A few days later Jackson and I were in Kohl’s returning an item.  As we stood in line at the Customer Service desk a little girl, who was probably about 5 years old, and her grandma walked by.  I heard her say to her grandma in a sad little voice “Oh look he doesn’t have legs.”  The grandma quickly told her to be quiet and started to walk away.  For a brief moment I thought about just letting them go, but then I thought I should say something, anything that would give Jackson a voice to be heard and maybe understood.  So I said “He has legs, see?  He just doesn’t know how to use them.”  They stopped and looked at Jackson.  The little girl asked me “Why?”  I told her Jackson was born with a bad brain and so not all of his body could move right.  She tilted her head and gave me perhaps the saddest look I have ever seen from a child.  Then she asked “Will he be okay?”  I said “Yes, he will be okay.  He is happy, loves ice cream and doesn’t care if he legs don’t work right.”  She smiled at Jackson and the grandma smiled at me and they were gone.  I don’t know if that little exchange will have an effect on a 5 year old but it did on me.  It felt really good to let someone know that Jackson is a person too even though he is in a wheelchair.  He’s just a kid who gets around on wheels instead of legs. 

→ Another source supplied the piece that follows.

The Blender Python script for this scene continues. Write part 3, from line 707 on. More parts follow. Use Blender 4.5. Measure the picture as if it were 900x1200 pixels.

I recently saw a quote that is another motto I need to adopt.  “Life is 10% what happens to us and 90% how we react to it.”  (Charles Swindoll)  That pesky 90% is what sends me into tailspins of sorrow, anger and questioning.  I need to stop reacting to all of these little life events with Jackson and just start living my life with Jackson.  Lately, I feel like I am getting that message.  It’s a journey I will probably be on for a long time.  Lucky for me I have the best little companion to keep me company.  Jackson.